• [ITEMS]

(begin)

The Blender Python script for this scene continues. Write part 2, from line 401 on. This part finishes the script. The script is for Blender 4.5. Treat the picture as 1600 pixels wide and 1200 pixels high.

(end)
(begin)

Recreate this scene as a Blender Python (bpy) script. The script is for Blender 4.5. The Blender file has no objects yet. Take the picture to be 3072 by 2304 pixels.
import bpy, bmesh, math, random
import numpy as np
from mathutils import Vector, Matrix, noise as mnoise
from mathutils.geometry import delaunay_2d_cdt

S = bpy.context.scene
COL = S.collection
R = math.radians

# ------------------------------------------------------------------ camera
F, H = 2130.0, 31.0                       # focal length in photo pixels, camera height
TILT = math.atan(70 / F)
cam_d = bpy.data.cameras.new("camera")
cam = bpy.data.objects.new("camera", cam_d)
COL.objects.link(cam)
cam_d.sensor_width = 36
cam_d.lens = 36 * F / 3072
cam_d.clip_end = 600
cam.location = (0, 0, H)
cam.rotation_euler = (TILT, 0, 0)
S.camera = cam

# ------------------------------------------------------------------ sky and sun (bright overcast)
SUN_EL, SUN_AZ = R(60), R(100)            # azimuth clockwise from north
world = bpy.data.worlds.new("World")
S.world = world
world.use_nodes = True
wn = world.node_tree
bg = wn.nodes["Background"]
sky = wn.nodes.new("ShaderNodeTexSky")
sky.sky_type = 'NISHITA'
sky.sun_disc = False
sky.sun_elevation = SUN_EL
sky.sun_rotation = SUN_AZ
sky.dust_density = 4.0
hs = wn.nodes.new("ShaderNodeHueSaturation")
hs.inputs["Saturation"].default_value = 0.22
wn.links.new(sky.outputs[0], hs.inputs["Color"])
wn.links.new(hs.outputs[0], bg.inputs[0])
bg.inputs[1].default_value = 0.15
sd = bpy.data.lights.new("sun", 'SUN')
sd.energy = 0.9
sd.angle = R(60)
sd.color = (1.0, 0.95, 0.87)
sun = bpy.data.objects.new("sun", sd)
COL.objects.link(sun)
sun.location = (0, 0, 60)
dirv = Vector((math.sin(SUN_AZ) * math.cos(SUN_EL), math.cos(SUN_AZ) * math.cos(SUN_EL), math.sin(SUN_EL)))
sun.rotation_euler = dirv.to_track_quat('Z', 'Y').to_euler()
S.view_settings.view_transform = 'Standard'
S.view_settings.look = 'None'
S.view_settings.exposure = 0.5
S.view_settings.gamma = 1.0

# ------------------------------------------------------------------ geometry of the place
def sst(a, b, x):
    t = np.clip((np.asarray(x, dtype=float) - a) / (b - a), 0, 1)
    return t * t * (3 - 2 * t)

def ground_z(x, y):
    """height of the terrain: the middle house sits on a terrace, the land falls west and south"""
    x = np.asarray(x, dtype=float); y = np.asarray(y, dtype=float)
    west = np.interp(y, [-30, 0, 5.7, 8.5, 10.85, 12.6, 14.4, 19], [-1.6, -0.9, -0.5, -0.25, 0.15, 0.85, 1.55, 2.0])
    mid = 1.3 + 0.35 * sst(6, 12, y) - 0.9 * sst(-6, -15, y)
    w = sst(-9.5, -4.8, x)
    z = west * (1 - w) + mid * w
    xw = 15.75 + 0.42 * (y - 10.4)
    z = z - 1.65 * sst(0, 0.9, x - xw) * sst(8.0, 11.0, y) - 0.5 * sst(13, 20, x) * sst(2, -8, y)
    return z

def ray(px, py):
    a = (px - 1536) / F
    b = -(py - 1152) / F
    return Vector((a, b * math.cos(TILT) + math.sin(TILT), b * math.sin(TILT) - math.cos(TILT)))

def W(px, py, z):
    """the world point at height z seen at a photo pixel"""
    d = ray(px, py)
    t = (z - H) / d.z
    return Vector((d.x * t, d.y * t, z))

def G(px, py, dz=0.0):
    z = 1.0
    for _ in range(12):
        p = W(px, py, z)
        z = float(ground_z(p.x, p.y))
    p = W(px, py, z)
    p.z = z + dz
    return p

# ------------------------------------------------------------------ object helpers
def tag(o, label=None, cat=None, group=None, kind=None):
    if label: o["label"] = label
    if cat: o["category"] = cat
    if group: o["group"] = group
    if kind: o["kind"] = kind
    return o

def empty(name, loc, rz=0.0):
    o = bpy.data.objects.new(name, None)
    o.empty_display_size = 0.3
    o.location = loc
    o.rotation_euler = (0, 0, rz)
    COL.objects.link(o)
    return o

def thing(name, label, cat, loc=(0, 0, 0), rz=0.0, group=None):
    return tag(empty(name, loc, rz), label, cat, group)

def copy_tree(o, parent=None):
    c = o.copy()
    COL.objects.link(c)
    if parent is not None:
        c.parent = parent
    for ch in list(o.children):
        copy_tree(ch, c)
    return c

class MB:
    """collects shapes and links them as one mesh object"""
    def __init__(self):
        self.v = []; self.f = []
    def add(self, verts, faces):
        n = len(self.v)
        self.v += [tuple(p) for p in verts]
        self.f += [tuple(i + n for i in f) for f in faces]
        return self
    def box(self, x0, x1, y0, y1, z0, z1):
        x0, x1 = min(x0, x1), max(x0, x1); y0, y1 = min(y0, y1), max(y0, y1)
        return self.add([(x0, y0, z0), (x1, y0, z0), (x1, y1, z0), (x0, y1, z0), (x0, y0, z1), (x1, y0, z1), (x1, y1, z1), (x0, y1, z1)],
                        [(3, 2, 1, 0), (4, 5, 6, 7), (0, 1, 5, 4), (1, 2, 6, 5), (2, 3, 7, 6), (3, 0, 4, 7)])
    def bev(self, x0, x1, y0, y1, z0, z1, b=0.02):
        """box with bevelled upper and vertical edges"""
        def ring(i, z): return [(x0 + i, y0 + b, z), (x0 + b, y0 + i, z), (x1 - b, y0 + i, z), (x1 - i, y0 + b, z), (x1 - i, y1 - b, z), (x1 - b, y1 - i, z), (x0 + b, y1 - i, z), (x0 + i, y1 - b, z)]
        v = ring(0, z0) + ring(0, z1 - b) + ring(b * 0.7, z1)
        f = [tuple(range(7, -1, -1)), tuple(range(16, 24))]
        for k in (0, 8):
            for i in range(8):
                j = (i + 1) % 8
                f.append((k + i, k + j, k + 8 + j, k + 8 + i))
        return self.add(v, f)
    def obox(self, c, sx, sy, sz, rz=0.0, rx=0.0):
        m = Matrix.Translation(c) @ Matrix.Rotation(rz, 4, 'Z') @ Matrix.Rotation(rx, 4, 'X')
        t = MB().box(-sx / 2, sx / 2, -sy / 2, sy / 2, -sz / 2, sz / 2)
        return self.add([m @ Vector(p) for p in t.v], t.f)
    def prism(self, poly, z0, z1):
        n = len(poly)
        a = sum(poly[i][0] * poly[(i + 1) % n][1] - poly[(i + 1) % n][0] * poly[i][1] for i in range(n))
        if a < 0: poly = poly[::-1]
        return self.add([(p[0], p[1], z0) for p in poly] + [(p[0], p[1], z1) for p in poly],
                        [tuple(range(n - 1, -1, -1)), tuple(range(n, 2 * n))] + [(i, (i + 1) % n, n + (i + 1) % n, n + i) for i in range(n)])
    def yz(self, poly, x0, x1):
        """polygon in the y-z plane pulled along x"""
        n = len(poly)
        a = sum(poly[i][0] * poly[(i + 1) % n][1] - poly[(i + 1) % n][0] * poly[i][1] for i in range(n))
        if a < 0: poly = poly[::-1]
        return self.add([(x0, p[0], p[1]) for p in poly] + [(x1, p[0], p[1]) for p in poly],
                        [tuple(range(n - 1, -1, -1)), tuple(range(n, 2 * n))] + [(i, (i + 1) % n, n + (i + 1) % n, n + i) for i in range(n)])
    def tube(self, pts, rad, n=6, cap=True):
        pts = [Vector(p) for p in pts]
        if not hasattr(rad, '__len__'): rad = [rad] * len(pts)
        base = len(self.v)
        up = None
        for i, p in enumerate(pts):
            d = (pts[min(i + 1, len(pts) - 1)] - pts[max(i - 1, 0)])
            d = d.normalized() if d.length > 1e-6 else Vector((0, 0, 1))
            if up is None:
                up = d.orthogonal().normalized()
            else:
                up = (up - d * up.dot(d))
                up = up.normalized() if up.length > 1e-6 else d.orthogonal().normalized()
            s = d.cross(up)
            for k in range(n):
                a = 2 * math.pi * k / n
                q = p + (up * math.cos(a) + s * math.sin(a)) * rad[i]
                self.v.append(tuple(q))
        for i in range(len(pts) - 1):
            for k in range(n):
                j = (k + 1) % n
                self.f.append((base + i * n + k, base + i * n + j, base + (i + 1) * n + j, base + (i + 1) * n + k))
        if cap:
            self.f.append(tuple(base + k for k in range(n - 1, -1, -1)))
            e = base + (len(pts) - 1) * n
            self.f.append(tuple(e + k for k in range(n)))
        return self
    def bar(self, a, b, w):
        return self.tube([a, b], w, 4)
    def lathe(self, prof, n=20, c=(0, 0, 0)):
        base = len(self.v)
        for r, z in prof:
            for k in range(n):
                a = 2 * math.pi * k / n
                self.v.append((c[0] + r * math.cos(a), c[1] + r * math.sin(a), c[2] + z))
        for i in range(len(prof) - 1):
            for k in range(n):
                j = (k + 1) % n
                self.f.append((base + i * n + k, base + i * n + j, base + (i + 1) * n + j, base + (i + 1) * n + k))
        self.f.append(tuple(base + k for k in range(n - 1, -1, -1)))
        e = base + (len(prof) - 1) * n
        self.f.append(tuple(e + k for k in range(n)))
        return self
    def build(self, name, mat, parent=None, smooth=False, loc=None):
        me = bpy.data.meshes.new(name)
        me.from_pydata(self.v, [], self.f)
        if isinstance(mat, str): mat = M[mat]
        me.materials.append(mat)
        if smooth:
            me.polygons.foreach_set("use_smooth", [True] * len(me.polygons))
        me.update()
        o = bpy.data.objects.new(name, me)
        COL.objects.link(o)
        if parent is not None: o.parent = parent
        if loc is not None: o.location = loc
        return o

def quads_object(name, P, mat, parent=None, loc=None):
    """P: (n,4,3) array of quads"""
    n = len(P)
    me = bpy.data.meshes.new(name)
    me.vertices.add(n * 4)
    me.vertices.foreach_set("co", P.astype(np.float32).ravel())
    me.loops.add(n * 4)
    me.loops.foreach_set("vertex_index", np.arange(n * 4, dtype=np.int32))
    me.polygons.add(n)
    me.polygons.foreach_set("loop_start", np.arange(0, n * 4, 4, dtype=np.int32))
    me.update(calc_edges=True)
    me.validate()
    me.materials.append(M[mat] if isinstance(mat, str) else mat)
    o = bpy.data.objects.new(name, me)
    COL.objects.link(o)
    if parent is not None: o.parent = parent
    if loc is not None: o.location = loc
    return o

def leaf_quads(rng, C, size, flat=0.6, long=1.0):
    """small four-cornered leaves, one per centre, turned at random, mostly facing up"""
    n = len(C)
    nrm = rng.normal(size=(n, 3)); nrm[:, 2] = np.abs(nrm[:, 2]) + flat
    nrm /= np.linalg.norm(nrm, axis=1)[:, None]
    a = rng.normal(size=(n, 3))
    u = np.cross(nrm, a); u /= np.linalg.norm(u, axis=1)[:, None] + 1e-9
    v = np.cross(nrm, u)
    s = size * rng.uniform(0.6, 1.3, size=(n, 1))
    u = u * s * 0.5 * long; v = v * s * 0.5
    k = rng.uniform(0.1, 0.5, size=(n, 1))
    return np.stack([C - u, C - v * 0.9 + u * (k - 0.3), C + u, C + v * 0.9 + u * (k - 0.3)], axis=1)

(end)
(begin)

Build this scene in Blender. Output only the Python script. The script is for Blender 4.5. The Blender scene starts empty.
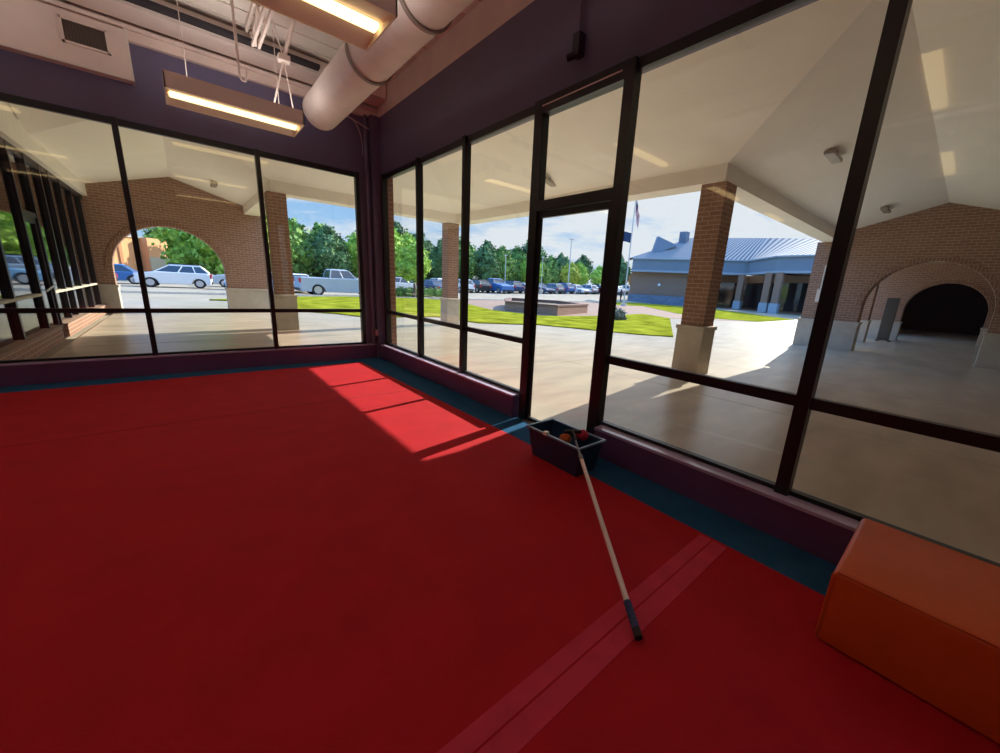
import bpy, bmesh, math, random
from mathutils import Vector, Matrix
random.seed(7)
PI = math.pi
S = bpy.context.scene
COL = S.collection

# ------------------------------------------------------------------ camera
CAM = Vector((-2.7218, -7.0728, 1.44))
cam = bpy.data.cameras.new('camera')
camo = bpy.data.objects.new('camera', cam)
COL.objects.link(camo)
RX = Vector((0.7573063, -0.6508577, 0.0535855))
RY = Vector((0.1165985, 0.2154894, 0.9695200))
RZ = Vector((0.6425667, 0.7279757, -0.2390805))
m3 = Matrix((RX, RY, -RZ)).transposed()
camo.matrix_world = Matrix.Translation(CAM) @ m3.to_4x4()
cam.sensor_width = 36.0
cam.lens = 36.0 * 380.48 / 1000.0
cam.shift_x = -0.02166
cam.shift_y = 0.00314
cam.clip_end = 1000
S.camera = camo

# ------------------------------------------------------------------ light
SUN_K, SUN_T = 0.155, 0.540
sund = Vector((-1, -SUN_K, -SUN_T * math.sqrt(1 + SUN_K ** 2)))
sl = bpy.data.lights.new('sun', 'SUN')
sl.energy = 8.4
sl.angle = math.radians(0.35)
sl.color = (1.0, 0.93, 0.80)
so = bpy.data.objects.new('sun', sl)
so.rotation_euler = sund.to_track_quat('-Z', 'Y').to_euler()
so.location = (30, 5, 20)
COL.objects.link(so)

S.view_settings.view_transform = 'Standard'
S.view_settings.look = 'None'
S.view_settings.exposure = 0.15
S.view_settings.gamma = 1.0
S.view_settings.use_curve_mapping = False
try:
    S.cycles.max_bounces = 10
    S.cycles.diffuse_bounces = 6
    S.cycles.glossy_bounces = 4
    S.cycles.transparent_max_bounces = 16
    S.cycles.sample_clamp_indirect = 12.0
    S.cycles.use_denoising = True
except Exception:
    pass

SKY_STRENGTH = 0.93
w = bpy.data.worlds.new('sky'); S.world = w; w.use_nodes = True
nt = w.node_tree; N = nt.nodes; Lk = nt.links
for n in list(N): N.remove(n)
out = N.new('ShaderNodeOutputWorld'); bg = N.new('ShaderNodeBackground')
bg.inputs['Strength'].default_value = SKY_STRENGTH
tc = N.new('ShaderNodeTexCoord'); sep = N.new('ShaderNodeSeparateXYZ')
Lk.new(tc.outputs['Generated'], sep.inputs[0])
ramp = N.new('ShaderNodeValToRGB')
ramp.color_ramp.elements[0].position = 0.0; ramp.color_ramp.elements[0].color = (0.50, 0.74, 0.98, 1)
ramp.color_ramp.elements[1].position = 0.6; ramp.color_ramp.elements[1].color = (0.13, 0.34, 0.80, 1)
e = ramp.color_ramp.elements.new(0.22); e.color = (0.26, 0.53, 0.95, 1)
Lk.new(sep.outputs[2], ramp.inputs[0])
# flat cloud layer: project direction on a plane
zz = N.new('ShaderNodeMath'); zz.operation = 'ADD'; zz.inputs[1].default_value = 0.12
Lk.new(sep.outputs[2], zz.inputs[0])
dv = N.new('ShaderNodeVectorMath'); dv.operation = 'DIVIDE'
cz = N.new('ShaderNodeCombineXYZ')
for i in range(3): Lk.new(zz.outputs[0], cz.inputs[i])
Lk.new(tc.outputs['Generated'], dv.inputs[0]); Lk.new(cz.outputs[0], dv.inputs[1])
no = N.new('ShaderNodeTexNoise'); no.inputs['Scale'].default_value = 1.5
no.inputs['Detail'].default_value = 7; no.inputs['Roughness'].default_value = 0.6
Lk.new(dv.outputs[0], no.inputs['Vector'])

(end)

• [EXERCISE BRIEF]
Using the data above, extract exactly the lines from the one containing "Build this scene" through the one containing "S.camera = camo". Pictures are left out.

• [SOLUTION BELOW]
Build this scene in Blender. Output only the Python script. The script is for Blender 4.5. The Blender scene starts empty.
import bpy, bmesh, math, random
from mathutils import Vector, Matrix
random.seed(7)
PI = math.pi
S = bpy.context.scene
COL = S.collection

# ------------------------------------------------------------------ camera
CAM = Vector((-2.7218, -7.0728, 1.44))
cam = bpy.data.cameras.new('camera')
camo = bpy.data.objects.new('camera', cam)
COL.objects.link(camo)
RX = Vector((0.7573063, -0.6508577, 0.0535855))
RY = Vector((0.1165985, 0.2154894, 0.9695200))
RZ = Vector((0.6425667, 0.7279757, -0.2390805))
m3 = Matrix((RX, RY, -RZ)).transposed()
camo.matrix_world = Matrix.Translation(CAM) @ m3.to_4x4()
cam.sensor_width = 36.0
cam.lens = 36.0 * 380.48 / 1000.0
cam.shift_x = -0.02166
cam.shift_y = 0.00314
cam.clip_end = 1000
S.camera = camo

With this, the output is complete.